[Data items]
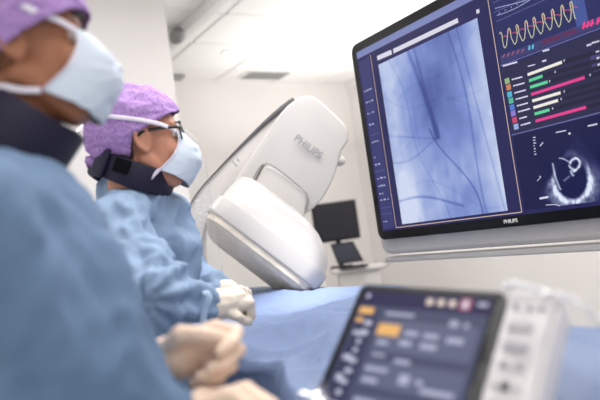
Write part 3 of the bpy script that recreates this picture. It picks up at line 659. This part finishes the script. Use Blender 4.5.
def dress_head(T, par, seed, capmat, maskmat, skinm, glasses, strap_z=(.012, .045), low=None):
    def put(name, me, m, parent=par): me.transform(T); return link(name, me, m, parent)
    c = put('surgical_cap', cap_mesh(seed, low is None), capmat); 
    b_ = bmesh.new(); tubebm(b_, [Vector((-.125, 0, -.02)), Vector((-.128, -.012, -.03)), Vector((-.12, -.02, -.045))], .006, 8, ((1, 0, 0), .009, .003)); tubebm(b_, [Vector((-.128, 0, -.02)), Vector((-.132, .008, -.03)), Vector((-.128, .015, -.045))], .006, 8, ((1, 0, 0), .009, .003)); put('cap_tie', bm_me(b_), capmat, c)
    mk = put('face_mask', mask_mesh(seed), maskmat)
    for s in (-1, 1):
        b_ = bmesh.new(); tubebm(b_, smoothpoly([Vector((.084, s * .0450, .012)), Vector((.084, s * .053, -.015)), Vector((.068, s * .061, -.045)), Vector((.026, s * .064, -.080))], 6, False), .002, 8, ((.6, 0, .8), .0018, .0035)); put('mask_edge', bm_me(b_), M['strap'], mk)
    b_ = bmesh.new(); tubebm(b_, smoothpoly([Vector((.085, -.043, .012)), Vector((.098, -.022, .012)), Vector((.103, 0, .010)), Vector((.098, .022, .012)), Vector((.085, .043, .012))], 6, False), .002, 8, ((0, 0, 1), .003, .002)); put('mask_edge', bm_me(b_), M['strap'], mk)
    for s in (-1, 1):
        pts = [Vector((.084, s * .045, .011)), Vector((.062, s * .072, .019)), Vector((.03, s * .094, .028))] + [capsurf(s * math.radians(a), strap_z[0] + (strap_z[1] - strap_z[0]) * (a - 80) / 100, 1.035 if a > 85 else 1.0) for a in range(90, 181, 10)]
        pts = smoothpoly(pts, 4, False); b_ = bmesh.new(); tubebm(b_, pts, .003, 8, ((0, 0, 1), .0052, .0012)); put('mask_strap', bm_me(b_), M['strap'], mk)
        pts = smoothpoly([Vector((q_[0], s * q_[1], q_[2])) for q_ in (low or ((.024, .066, -.080), (.0, .070, -.078), (-.03, .070, -.07), (-.07, .058, -.07), (-.1, .03, -.07), (-.108, 0, -.07)))], 5, False)
        b_ = bmesh.new(); tubebm(b_, pts, .003, 8, ((0, 0, 1), .0045, .0012)); put('mask_strap', bm_me(b_), M['strap'], mk)
        b_ = bmesh.new(); ico(b_, (.078, s * .031, .010), .0125, None, 3); e_ = put('eye', bm_me(b_), M['eyew'])
        b_ = bmesh.new(); ico(b_, (.0885, s * .0318, .010), (.0025, .0055, .0055), None, 2); put('iris', bm_me(b_), M['iris'], e_)
        b_ = bmesh.new(); tubebm(b_, [Vector((.093, s * .018, .014)), Vector((.0935, s * .031, .019)), Vector((.083, s * .044, .013))], .0018, 6); put('eyelashes', bm_me(b_), M['hair'])
        b_ = bmesh.new(); tubebm(b_, [Vector((.098, s * .014, .032)), Vector((.096, s * .03, .038)), Vector((.082, s * .048, .034))], [.002, .0032, .002], 6); put('eyebrow', bm_me(b_), M['hair'])
    hb = blob_me([('e', (-.03, 0, .02), (.080, .075, .092)), ('e', (-.045, 0, -.03), (.050, .060, .045))], .006, 6)
    b_ = bmesh.new(); b_.from_mesh(hb); bmesh.ops.bisect_plane(b_, geom=list(b_.verts) + list(b_.edges) + list(b_.faces), plane_co=Vector((-.028, 0, 0)), plane_no=Vector((-1, 0, -.0)), clear_inner=True); put('hair', bm_me(b_), M['hair'])
    if glasses:
        b_ = bmesh.new()
        for s in (-1, 1):
            cy = s * .033; n_ = 20
            tubebm(b_, [Vector((.103 - .25 * (abs(cy + .027 * math.cos(a)) - .01), cy + .027 * math.cos(a), .008 + .019 * math.copysign(abs(math.sin(a)) ** .7, math.sin(a)))) for a in [2 * math.pi * k / n_ for k in range(n_ + 1)]], .0024, 6)
            tubebm(b_, [Vector((.090, s * .06, .018)), Vector((.08, s * .070, .019)), Vector((.04, s * .078, .018)), Vector((.0, s * .084, .014)), Vector((-.015, s * .086, .004))], [.0035, .0032, .0026, .002, .002], 6, ((0, 0, 1), .004, .0016))
        tubebm(b_, [Vector((.102, -.01, .014)), Vector((.108, 0, .017)), Vector((.102, .01, .014))], .002, 6)
        g = put('glasses', bm_me(b_), M['frame'])
        for s in (-1, 1):
            n_ = 20; pts = [Vector((.103 - .25 * (abs(s * .033 + .026 * math.cos(a)) - .01), s * .033 + .026 * math.cos(a), .008 + .018 * math.copysign(abs(math.sin(a)) ** .7, math.sin(a)))) for a in [2 * math.pi * k / n_ for k in range(n_)]]
            me = pyd(pts, [tuple(range(n_))]); put('lens', me, M['clear'], g)
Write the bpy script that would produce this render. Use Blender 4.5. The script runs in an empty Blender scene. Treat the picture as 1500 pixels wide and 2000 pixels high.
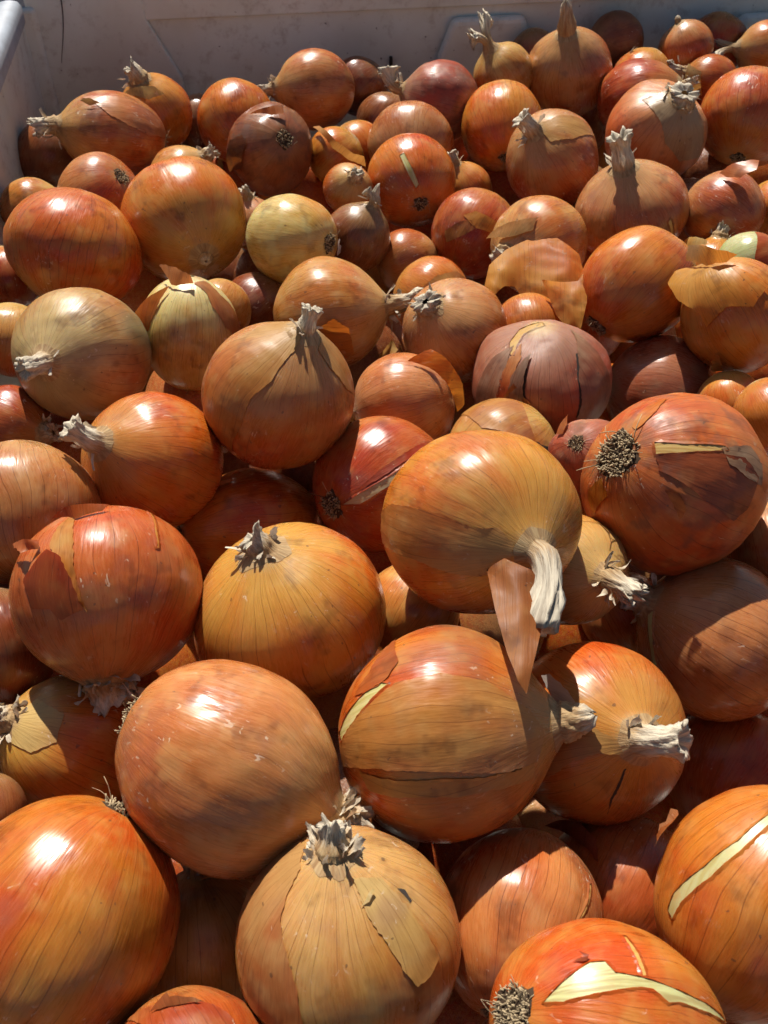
import bpy, math, random
import numpy as np
from mathutils import Vector, Matrix
from mathutils.geometry import delaunay_2d_cdt

sc = bpy.context.scene
col = sc.collection
R_ = math.radians

# ------------------------------------------------------------------ camera
ZO = 0.22                      # height of the heap's mean surface above the bin floor
cam_d = bpy.data.cameras.new('camera')
cam_d.sensor_fit = 'VERTICAL'
cam_d.sensor_height = 32.0
cam_d.lens = 32.0 * 1900 / 2000
cam_d.clip_start = 0.01
cam_d.clip_end = 50
cam = bpy.data.objects.new('camera', cam_d)
cam.location = (0, 0, 0.35 + ZO)
cam.rotation_euler = (R_(90 - 46), 0, 0)
col.objects.link(cam)
sc.camera = cam
cam_d.dof.use_dof = True
cam_d.dof.focus_distance = 0.44
cam_d.dof.aperture_fstop = cam_d.lens / 1000 / 0.0009

# ------------------------------------------------------------------ light
SUN_EL, SUN_AZ = R_(52), R_(-15)          # azimuth measured from straight ahead (+Y), negative = left
w = bpy.data.worlds.new('World')
sc.world = w
w.use_nodes = True
wn, wl = w.node_tree.nodes, w.node_tree.links
sky = wn.new('ShaderNodeTexSky')
sky.sky_type = 'NISHITA'
sky.sun_disc = False
sky.sun_elevation = SUN_EL
sky.sun_rotation = SUN_AZ
bg = wn['Background']
bg.inputs['Strength'].default_value = 0.05
wl.new(sky.outputs[0], bg.inputs['Color'])
sun_d = bpy.data.lights.new('sun', 'SUN')
sun_d.energy = 5.0
sun_d.angle = R_(0.53)
sun_d.color = (1.0, 0.95, 0.87)
sun = bpy.data.objects.new('sun', sun_d)
sdir = Vector((math.sin(SUN_AZ) * math.cos(SUN_EL), math.cos(SUN_AZ) * math.cos(SUN_EL), math.sin(SUN_EL)))
sun.rotation_euler = sdir.to_track_quat('Z', 'Y').to_euler()
sun.location = sdir * 3
col.objects.link(sun)

sc.render.engine = 'CYCLES'
sc.cycles.max_bounces = 6
sc.cycles.diffuse_bounces = 4
sc.cycles.use_adaptive_sampling = True
sc.cycles.adaptive_threshold = 0.03
sc.cycles.use_denoising = True
vs = sc.view_settings
vs.view_transform = 'Standard'
vs.look = 'None'
vs.exposure = 0.58
vs.gamma = 1.0
vs.use_curve_mapping = False

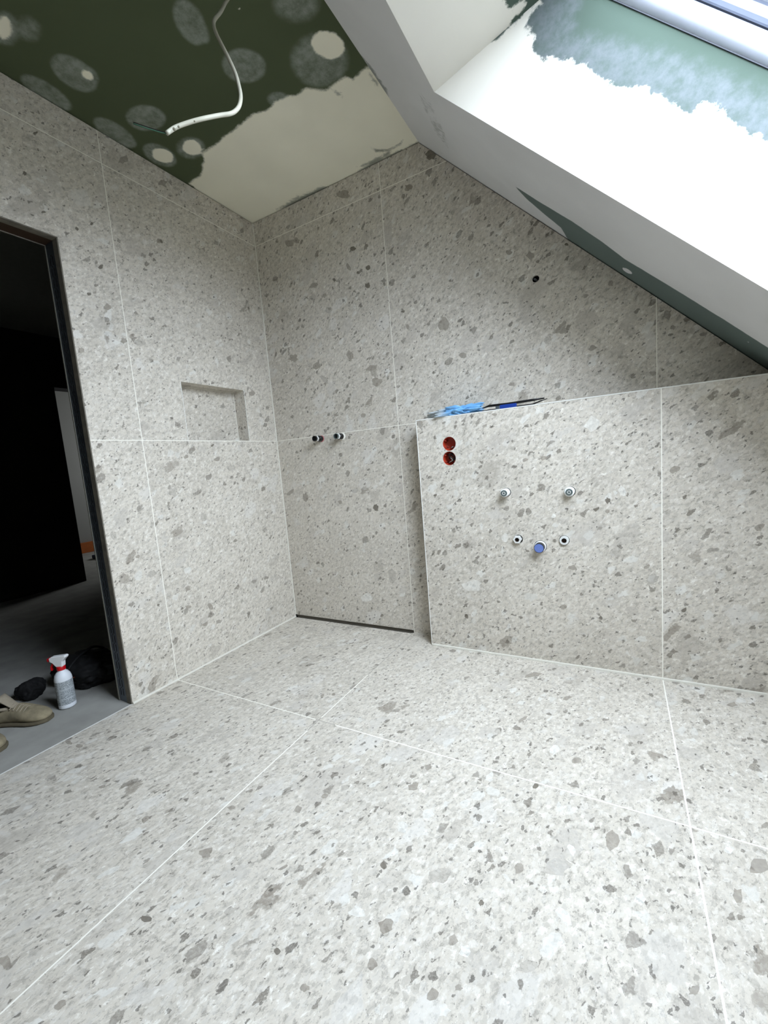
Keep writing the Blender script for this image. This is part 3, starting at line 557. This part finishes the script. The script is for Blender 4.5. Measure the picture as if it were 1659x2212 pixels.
# ------------------------------------------------------------------ pipes and bolts out of the walls
def seg_thing(name, x, y0, z, label, cat, group, segs, tilt=(0, 0)):
    """segs: (part name, material, radius profile along the axis pointing out of the wall, sides)"""
    root = empty(name, (x, y0, z), label=label, category=cat, **({'group': group} if group else {}))
    ax = Vector((tilt[0], -1, tilt[1]))
    for nm, mat, prof, sides, *c in segs:
        mb = MB(); mb.lathe(prof, (x, y0, z), ax, sides, cap0=False, cap1=(not c)); o = mb.done(nm, mat, smooth=sides > 8); reparent(o, root)
        if sides > 8:
            for p in o.data.polygons: p.use_smooth = len(p.vertices) == 4 and True
            es = o.modifiers.new('edge', 'EDGE_SPLIT'); es.split_angle = math.radians(35)
    return root
INS = plain('pink_insulation', (190, 120, 120), .8)
gp = 'shower mixer pipe stubs'
seg_thing('pipe_stub', *(PS[0][0], .0, PS[0][1]), 'left black and steel pipe stub above the drain on the back wall', 'pipe stub', gp, [
    ('collar', INS, [(.0198, -.02), (.0202, .002), (.0165, .003)], 28, 1), ('plug', BLACKP, [(.0165, -.05), (.0165, .008), (.0185, .010), (.0185, .030), (.0165, .032), (.0165, .044)], 28),
    ('ring', BRIGHT, [(.0160, .043), (.0175, .045), (.0175, .058), (.0160, .060)], 6), ('mouth', BLACKP, [(.0165, .060), (.0165, .072), (.0135, .072), (.0130, .061)], 28, 1), ('bore', DARK, [(.0132, .0615), (.0, .0615)], 28)])
seg_thing('pipe_stub', *(PS[1][0], .0, PS[1][1]), 'right black and steel pipe stub above the drain with white plaster round its foot', 'pipe stub', gp, [
    ('plaster_collar', SIL, [(.0235, -.01), (.0235, .003), (.017, .007)], 24, 1), ('plug', BLACKP, [(.0165, -.05), (.0165, .008), (.0180, .010), (.0180, .034), (.0160, .036), (.0160, .040)], 28),
    ('ring', BRIGHT, [(.0155, .039), (.0175, .041), (.0175, .054), (.0155, .056)], 6), ('mouth', ZINC, [(.0162, .056), (.0162, .066), (.0135, .066), (.0130, .057)], 28, 1), ('bore', DARK, [(.0132, .0575), (.0, .0575)], 28)])
seg_thing('conduit_stub', CD[0], .022, CD[1], 'grey conduit end inside the small round hole high in the back wall', 'conduit', None, [('tube', plain('grey_pvc', (120, 124, 126), .5), [(.0045, -.03), (.0045, .018), (.0035, .018), (.0035, .0)], 20, 1)], (-.35, .12))
y0 = -HD
gb = 'threaded fixing rods for the wall hung toilet'
for k_, lab, L_, rs_ in ((0, 'left white sleeved fixing rod in the upper pair on the low wall', .040, .0190), (1, 'right white sleeved fixing rod in the upper pair on the low wall', .030, .0208)):
    seg_thing('fixing_rod', FX[k_][0] - .002, y0, FX[k_][1], lab, 'fixing rod', gb, [
        ('sleeve', WHITEP, [(rs_, -.05), (rs_, L_ - .004), (rs_ - .002, L_ - .001), (.0145, L_)], 32, 1), ('rod', ZINC, [(.0144, .0), (.0144, L_ + .004), (.0132, L_ + .006), (.0075, L_ + .006)], 28, 1), ('socket', BRIGHT, [(.0082, L_ + .0062), (.0058, L_ + .0066), (.0056, L_ + .003)], 6, 1), ('core', ZINC, [(.0054, L_ + .002), (.0050, L_ + .0045), (.0, L_ + .0045)], 12)])
gn = 'hexagonal steel sockets of the toilet fixings'
for k_, lab, L_ in ((2, 'left bright hexagonal socket in the lower pair on the low wall', .018), (3, 'right bright hexagonal socket in the lower pair on the low wall', .010)):
    seg_thing('fixing_socket', FX[k_][0] - (.002 if k_ == 2 else 0), y0, FX[k_][1], lab, 'fixing socket', gn, [
        ('body', BRIGHT, [(.0195, -.05), (.0200, L_ - .004), (.0188, L_), (.0108, L_)], 6 if k_ == 2 else 28, 1), ('bore', WIRE, [(.0112, L_), (.0108, L_ - .014), (.0, L_ - .014)], 6)])
seg_thing('waste_outlet', FX[4][0], y0, FX[4][1], 'white outlet pipe with a blue cap between the two hexagonal sockets', 'pipe outlet', None, [
    ('pipe', WHITEP, [(.0252, -.05), (.0256, .012), (.022, .014)], 36, 1), ('gasket', BLACKP, [(.0205, .01), (.0222, .040), (.0216, .043), (.0198, .043)], 36, 1), ('cap', plain('blue_cap', (100, 120, 180), .4), [(.0199, .040), (.0198, .0435), (.0, .0435)], 36)])

# ------------------------------------------------------------------ things on the ledge
BAGM, t, b = newmat('blue_film'); tc = t.n('ShaderNodeTexCoord').outputs['Object']; xx = t.sep(tc)[0]
nz = t.noise(tc, 40, 3).outputs[0]
t.put(b.inputs['Base Color'], t.mix(t.ss(t.m('ADD', xx, t.m('MULTIPLY', nz, .08)), -.06, .03), lin((214, 224, 228)), lin((128, 192, 244)))); setb(b, Roughness=.25)
b.inputs['Subsurface Weight'].default_value = .0; b.inputs['Transmission Weight'].default_value = .25
def crumple(name, c, size, mat, amp, fr, seed, root=None, flat=True, **pr):
    bm = bmesh.new(); bmesh.ops.create_icosphere(bm, subdivisions=5, radius=1)
    for v in bm.verts:
        p = v.co.copy(); q_ = p * fr + Vector((seed, seed * 1.7, 0))
        d = 1 + amp * mnoise.noise(q_) + amp * .7 * abs(mnoise.noise(q_ * 2.1)) - amp * .4 * abs(mnoise.noise(q_ * 4.3))
        p = p * d; v.co = Vector((p.x * size[0], p.y * size[1], max(p.z * size[2], -size[2] * .75)))
    zmin = min(v.co.z for v in bm.verts)
    for v in bm.verts: v.co.z -= zmin
    me = bpy.data.meshes.new(name); bm.to_mesh(me); bm.free(); o = link(name, me, mat, smooth=True, **pr); o.location = c
    if root: reparent(o, root)
    return o
crumple('plastic_bag', (1.268, -.075, HH + .0015), (.115, .045, .024), BAGM, .75, 1.7, 3.3, label='crumpled clear and blue plastic bag lying on top of the low wall', category='plastic bag')
tool = empty('grout_saw', (1.56, -.08, HH), label='thin black frame tool with blue grip lying on the low wall ledge', category='tool')
yv = -.095; z0 = HH + .002
def pz(u, v):
    d_ = ray(u, v); s_ = (yv - CAM.y) / d_.y; return CAM + d_ * s_
mb = MB(); up_ = [pz(1042, 882), (pz(1056, 877)), pz(1100, 872), pz(1150, 864), pz(1176, 860)]; mb.tube([p for p in up_], [.002, .0055, .006, .0055, .003], 8); reparent(mb.done('upper_rail', BLACKP, smooth=True), tool)
mb = MB(); mb.tube([Vector((p.x, p.y - .002, HH + .0045)) for p in up_[:1] + up_[1:4]] + [pz(1168, 866), pz(1182, 861)], [.002, .003, .0035, .0035, .003, .0015], 8); reparent(mb.done('lower_rail', BLACKP, smooth=True), tool)
a = pz(1080, 876); b_ = pz(1116, 870)
mb = MB(); mb.box((a.x, yv - .008, HH + .002), (b_.x, yv + .008, a.z + .001)); reparent(mb.done('grip', plain('blue_grip', (20, 56, 140), .4), bevel=.002), tool)
mb = MB(); mb.box((a.x - .02, yv - .006, HH + .002), (a.x, yv + .007, a.z - .001)); reparent(mb.done('clamp', STEEL, bevel=.002), tool)

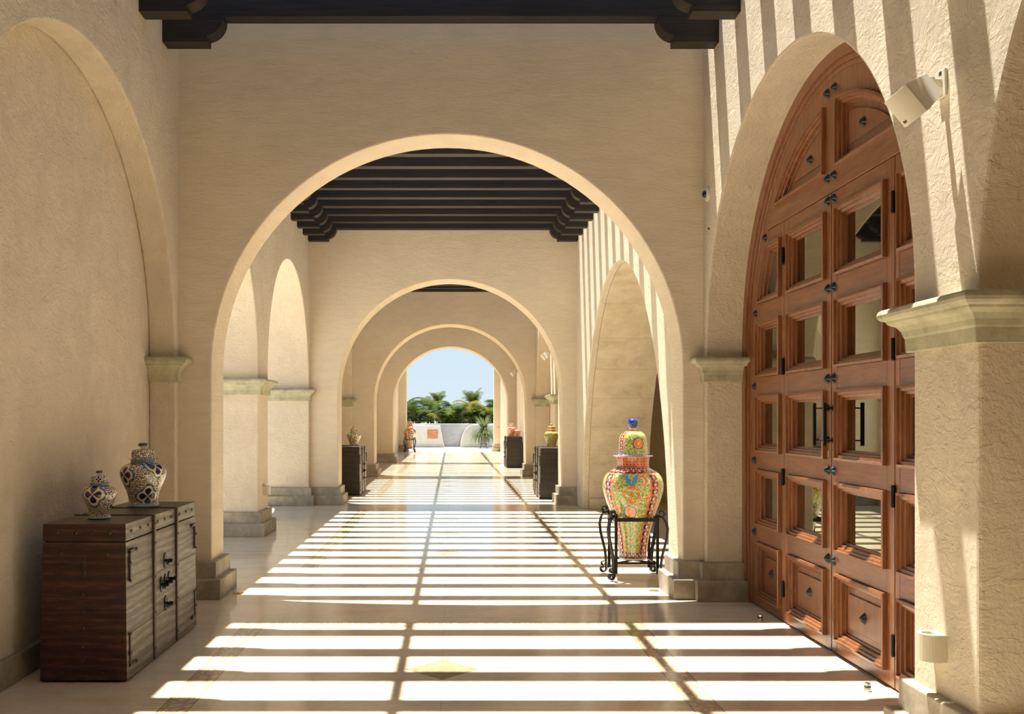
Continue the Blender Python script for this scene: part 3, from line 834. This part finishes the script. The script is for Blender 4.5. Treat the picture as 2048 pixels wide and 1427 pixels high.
def stand(par_loc, half, label, rz=0):
    t = empty('iron_stand', par_loc, label, 'stand', 'wrought iron urn stands', rz)
    h = half
    # spiral helper in the diagonal plane of each leg
    for sx, sy in ((-1, -1), (1, -1), (1, 1), (-1, 1)):
        d = Vector((sx*.82, sy*.57, 0)).normalized(); side = Vector((-d.y, d.x, 0)); c = Vector((sx*h, sy*h, 0))
        pts = []
        for i in range(15):      # top scroll
            a_ = -PI*.2 + i*(PI*2.0)/14; rr = .014 + .030*(i/14); pts.append((.014 + rr*math.cos(-a_+PI*.9), .625 + rr*math.sin(-a_+PI*.9)))
        pts += [(.028, .590), (.060, .545), (.075, .48), (.066, .40), (.045, .32), (.022, .24), (.010, .16), (.006, .09), (.004, .05)]
        for i in range(13):      # foot scroll, curling outwards and up
            a_ = PI + i*(PI*1.75)/12; rr = .036 - .022*(i/12); pts.append((.040 + rr*math.cos(a_), .044 + rr*math.sin(a_)))
        bm = BM(); tube(bm, [c + d*a_ + Vector((0, 0, b_)) for a_, b_ in pts], .01, flat=(.034, .012, side)); 
        # second small curl between foot and leg
        p2 = [(.036 + .020*math.cos(PI+i*.5), .098+.020*math.sin(PI+i*.5)) for i in range(11)]
        tube(bm, [c + d*a_ + Vector((0, 0, b_)) for a_, b_ in p2], .01, flat=(.030, .008, side))
        obj('leg', bm, M['iron'], t)
        bm = BM(); box(bm, c.x-sx*.020-.013, c.x-sx*.020+.013, c.y-sy*.02-.010, c.y-sy*.02+.010, .06, .60); obj('upright', bm, M['iron'], t, bevel=.002)
    hh = h-.012
    bm = BM()
    for z0, z1 in ((.545, .578),):
        for a_, b_ in (((-hh, -hh), (hh, -hh)), ((hh, -hh), (hh, hh)), ((hh, hh), (-hh, hh)), ((-hh, hh), (-hh, -hh))):
            x0, x1 = sorted((a_[0], b_[0])); y0, y1 = sorted((a_[1], b_[1])); box(bm, x0-.006, x1+.006, y0-.006, y1+.006, z0, z1)
    obj('top_rail', bm, M['iron'], t, bevel=.002)
    bm = BM()
    q = hh-.03
    for a_, b_ in (((-q, -q), (q, -q)), ((q, -q), (q, q)), ((q, q), (-q, q)), ((-q, q), (-q, -q))):
        x0, x1 = sorted((a_[0], b_[0])); y0, y1 = sorted((a_[1], b_[1])); box(bm, x0-.006, x1+.006, y0-.012, y1+.012, .148, .166)
    obj('bottom_rail', bm, M['iron'], t, bevel=.002)
    bm = BM()
    tube(bm, [(-q, -q, .160), (q, q, .160)], .009, 6); tube(bm, [(-q, q, .160), (q, -q, .160)], .009, 6); obj('cross_bar', bm, M['iron'], t)
    return t
UB = [(.110, .172), (.128, .174), (.131, .185), (.128, .21), (.134, .27), (.150, .38), (.178, .50), (.215, .62), (.252, .72), (.277, .81), (.283, .87), (.272, .93), (.240, .98), (.190, 1.015),
      (.156, 1.035), (.149, 1.05), (.150, 1.10), (.156, 1.142)]
UL = [(.13, 1.142), (.182, 1.143), (.186, 1.150), (.140, 1.158), (.136, 1.18), (.133, 1.26), (.124, 1.32), (.105, 1.355), (.075, 1.375), (.035, 1.382)]
UK = [(.032, 1.378), (.031, 1.405), (.042, 1.425), (.052, 1.455), (.048, 1.482), (.028, 1.497), (.003, 1.50)]
URN = (1.715, 8.985)
stand((URN[0], URN[1], 0), .212, 'black wrought iron scroll stand under the big painted urn at right')
u = empty('painted_urn', (URN[0], URN[1], 0), 'big green and orange painted lidded urn with dark blue knob, in the near iron stand', 'urn', 'tall painted urns in iron stands')
painted('body', spline(UB, 330), 300, big_urn_body(.172, 1.5), u)
l = painted('lid', spline(UL, 360), 220, big_lid, u)
painted('knob', spline(UK, 300), 40, lambda th, r, z: (.012, .05, .30) if z > 1.41 else lerp(WHITE, ORANGE, .4), l)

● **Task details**
Look above for the line with "Write the bpy"; quote it and every line after it, stopping after the line with "cam_d.dof.aperture_fstop = cam_d.lens", exactly, with nothing added and without pictures.

● **Output for this exercise**
Write the bpy script that would produce this render. Use Blender 4.5. The script runs in an empty Blender scene. Treat the picture as 1500 pixels wide and 2000 pixels high.
import bpy, math, random
import numpy as np
from mathutils import Vector, Matrix
from mathutils.geometry import delaunay_2d_cdt

sc = bpy.context.scene
col = sc.collection
R_ = math.radians

# ------------------------------------------------------------------ camera
ZO = 0.22                      # height of the heap's mean surface above the bin floor
cam_d = bpy.data.cameras.new('camera')
cam_d.sensor_fit = 'VERTICAL'
cam_d.sensor_height = 32.0
cam_d.lens = 32.0 * 1900 / 2000
cam_d.clip_start = 0.01
cam_d.clip_end = 50
cam = bpy.data.objects.new('camera', cam_d)
cam.location = (0, 0, 0.35 + ZO)
cam.rotation_euler = (R_(90 - 46), 0, 0)
col.objects.link(cam)
sc.camera = cam
cam_d.dof.use_dof = True
cam_d.dof.focus_distance = 0.44
cam_d.dof.aperture_fstop = cam_d.lens / 1000 / 0.0009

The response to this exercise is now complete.